Drupal has pretty good multilingual support out of the box. It's also fairly easy to create new entities and just add translation support through the annotation. These things are well documented elsewhere and a quick search will reveal how to do that. That is not what this post is about. This post is about the UX around selecting which fields are translatable.
On the Content Language page at http://example.com/admin/config/regional/content-language you can select which fields on your nodes, entities and various other translatable elements will be available on non-default language edit pages. The section at the top is the list of types of translatable things. Checking these boxen will reveal the related section.
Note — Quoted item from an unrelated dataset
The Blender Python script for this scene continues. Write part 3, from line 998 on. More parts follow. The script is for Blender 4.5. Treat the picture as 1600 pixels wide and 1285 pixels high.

You can then go down to that section and start selecting fields to translate, save the form and they become available. All nice and easy.
I came into the current project late and this is my first exposure to this area of Drupal. We have a few content types and a lot of entities. I was ticking the box for the entity I wanted to add, jumping to the end of the form and saving it. When the form came back though it was not selected. I could not figure out why. It wasn't until a co-worker used the form differently to me that the issue was resolved. Greg ticked the entity, scrolled down the page and found it, ticked some of the checkboxen in the entity itself and then saved the page. The checkbox was still ticked.
The UX on this pretty good once you know how it works. It could be fixed fairly easy with a system message pointing out that your checkbox was not saved because none of the items it exposed were selected.